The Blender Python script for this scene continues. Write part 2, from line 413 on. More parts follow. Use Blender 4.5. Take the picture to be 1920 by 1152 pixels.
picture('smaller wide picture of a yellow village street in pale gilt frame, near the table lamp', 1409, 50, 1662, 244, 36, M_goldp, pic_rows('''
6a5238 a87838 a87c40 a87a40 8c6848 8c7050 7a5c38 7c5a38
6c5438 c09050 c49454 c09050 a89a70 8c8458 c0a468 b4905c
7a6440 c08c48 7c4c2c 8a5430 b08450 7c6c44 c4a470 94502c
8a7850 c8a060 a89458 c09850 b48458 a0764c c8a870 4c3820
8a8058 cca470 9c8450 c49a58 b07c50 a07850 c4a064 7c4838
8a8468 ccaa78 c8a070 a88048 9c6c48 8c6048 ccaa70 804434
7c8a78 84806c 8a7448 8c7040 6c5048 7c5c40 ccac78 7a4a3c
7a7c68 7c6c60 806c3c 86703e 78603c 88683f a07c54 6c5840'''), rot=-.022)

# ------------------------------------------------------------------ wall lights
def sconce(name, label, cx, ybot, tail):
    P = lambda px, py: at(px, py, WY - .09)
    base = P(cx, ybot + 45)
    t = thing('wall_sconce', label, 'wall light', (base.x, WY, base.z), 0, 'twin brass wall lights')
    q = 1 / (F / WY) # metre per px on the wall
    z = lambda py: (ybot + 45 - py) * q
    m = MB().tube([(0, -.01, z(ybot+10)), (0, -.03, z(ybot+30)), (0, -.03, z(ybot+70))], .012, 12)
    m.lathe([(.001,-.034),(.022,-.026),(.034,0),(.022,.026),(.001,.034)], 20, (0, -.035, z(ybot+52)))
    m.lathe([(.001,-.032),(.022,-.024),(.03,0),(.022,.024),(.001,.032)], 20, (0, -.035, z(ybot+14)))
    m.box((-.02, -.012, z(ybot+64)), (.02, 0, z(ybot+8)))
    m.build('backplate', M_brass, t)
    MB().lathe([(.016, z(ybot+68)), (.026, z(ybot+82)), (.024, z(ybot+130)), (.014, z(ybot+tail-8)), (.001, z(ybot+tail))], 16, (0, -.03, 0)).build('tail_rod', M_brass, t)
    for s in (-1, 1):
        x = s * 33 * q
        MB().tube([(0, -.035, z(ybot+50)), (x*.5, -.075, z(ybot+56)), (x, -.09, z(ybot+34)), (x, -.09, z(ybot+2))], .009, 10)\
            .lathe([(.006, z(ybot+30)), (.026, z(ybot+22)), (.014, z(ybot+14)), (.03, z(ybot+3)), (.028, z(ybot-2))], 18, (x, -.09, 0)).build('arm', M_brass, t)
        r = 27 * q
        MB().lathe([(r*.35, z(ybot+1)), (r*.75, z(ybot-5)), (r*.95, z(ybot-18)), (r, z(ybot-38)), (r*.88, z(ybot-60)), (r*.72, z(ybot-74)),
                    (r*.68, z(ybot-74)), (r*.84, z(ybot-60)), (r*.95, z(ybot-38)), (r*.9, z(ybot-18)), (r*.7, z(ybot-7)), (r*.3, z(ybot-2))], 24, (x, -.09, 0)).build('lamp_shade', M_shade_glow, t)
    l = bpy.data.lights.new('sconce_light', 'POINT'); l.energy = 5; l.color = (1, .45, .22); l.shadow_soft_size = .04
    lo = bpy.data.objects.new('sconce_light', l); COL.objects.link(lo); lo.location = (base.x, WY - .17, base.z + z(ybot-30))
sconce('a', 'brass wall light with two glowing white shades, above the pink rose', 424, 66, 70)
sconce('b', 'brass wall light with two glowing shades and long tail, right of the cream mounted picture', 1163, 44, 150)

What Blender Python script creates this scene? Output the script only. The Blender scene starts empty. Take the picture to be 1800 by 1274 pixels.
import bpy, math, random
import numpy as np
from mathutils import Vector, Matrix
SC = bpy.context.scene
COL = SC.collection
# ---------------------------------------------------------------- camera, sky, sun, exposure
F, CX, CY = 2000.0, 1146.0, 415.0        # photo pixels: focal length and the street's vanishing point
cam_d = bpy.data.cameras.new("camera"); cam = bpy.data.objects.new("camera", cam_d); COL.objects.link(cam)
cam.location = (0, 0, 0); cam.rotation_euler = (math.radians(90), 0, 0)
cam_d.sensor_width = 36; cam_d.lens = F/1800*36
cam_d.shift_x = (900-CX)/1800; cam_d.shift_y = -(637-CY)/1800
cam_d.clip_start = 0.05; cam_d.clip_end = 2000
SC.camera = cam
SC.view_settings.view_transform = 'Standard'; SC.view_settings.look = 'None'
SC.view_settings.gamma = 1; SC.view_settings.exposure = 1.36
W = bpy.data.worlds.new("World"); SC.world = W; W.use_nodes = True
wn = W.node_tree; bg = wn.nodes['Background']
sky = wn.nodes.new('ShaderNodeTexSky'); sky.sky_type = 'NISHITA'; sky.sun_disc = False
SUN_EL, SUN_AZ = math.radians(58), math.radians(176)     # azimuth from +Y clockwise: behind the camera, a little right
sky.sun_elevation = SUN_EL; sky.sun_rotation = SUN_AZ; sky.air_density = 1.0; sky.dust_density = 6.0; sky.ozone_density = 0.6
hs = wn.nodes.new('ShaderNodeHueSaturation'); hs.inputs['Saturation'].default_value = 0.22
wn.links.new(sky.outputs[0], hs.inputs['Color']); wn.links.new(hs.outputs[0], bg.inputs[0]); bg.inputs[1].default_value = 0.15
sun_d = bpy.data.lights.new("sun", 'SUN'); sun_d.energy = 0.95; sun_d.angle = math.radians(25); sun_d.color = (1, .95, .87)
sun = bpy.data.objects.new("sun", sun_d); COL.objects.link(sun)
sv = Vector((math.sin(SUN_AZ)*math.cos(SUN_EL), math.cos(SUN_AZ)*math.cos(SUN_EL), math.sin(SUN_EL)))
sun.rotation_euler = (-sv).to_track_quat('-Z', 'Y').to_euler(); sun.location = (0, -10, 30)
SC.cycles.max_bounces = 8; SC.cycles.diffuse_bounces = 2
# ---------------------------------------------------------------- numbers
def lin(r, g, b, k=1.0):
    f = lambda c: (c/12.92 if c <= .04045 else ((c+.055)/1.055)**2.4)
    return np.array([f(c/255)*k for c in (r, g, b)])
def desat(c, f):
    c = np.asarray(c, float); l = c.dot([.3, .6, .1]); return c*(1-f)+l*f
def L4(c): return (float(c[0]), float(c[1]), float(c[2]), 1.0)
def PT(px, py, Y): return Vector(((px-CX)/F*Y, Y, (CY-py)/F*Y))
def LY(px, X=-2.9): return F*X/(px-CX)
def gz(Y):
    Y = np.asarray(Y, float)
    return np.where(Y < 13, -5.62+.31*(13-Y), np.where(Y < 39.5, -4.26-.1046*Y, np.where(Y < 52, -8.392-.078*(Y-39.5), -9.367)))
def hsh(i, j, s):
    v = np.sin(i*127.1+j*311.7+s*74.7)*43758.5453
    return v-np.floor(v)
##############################
→ THE REQUEST:
Lines from the start of the material above through the line containing "7a7c68 7c6c60 806c3c" are to be duplicated exactly, and only those.

→ COMPLETED EXERCISE:
The Blender Python script for this scene continues. Write part 2, from line 413 on. More parts follow. Use Blender 4.5. Take the picture to be 1920 by 1152 pixels.
picture('smaller wide picture of a yellow village street in pale gilt frame, near the table lamp', 1409, 50, 1662, 244, 36, M_goldp, pic_rows('''
6a5238 a87838 a87c40 a87a40 8c6848 8c7050 7a5c38 7c5a38
6c5438 c09050 c49454 c09050 a89a70 8c8458 c0a468 b4905c
7a6440 c08c48 7c4c2c 8a5430 b08450 7c6c44 c4a470 94502c
8a7850 c8a060 a89458 c09850 b48458 a0764c c8a870 4c3820
8a8058 cca470 9c8450 c49a58 b07c50 a07850 c4a064 7c4838
8a8468 ccaa78 c8a070 a88048 9c6c48 8c6048 ccaa70 804434
7c8a78 84806c 8a7448 8c7040 6c5048 7c5c40 ccac78 7a4a3c
7a7c68 7c6c60 806c3c 86703e 78603c 88683f a07c54 6c5840'''), rot=-.022)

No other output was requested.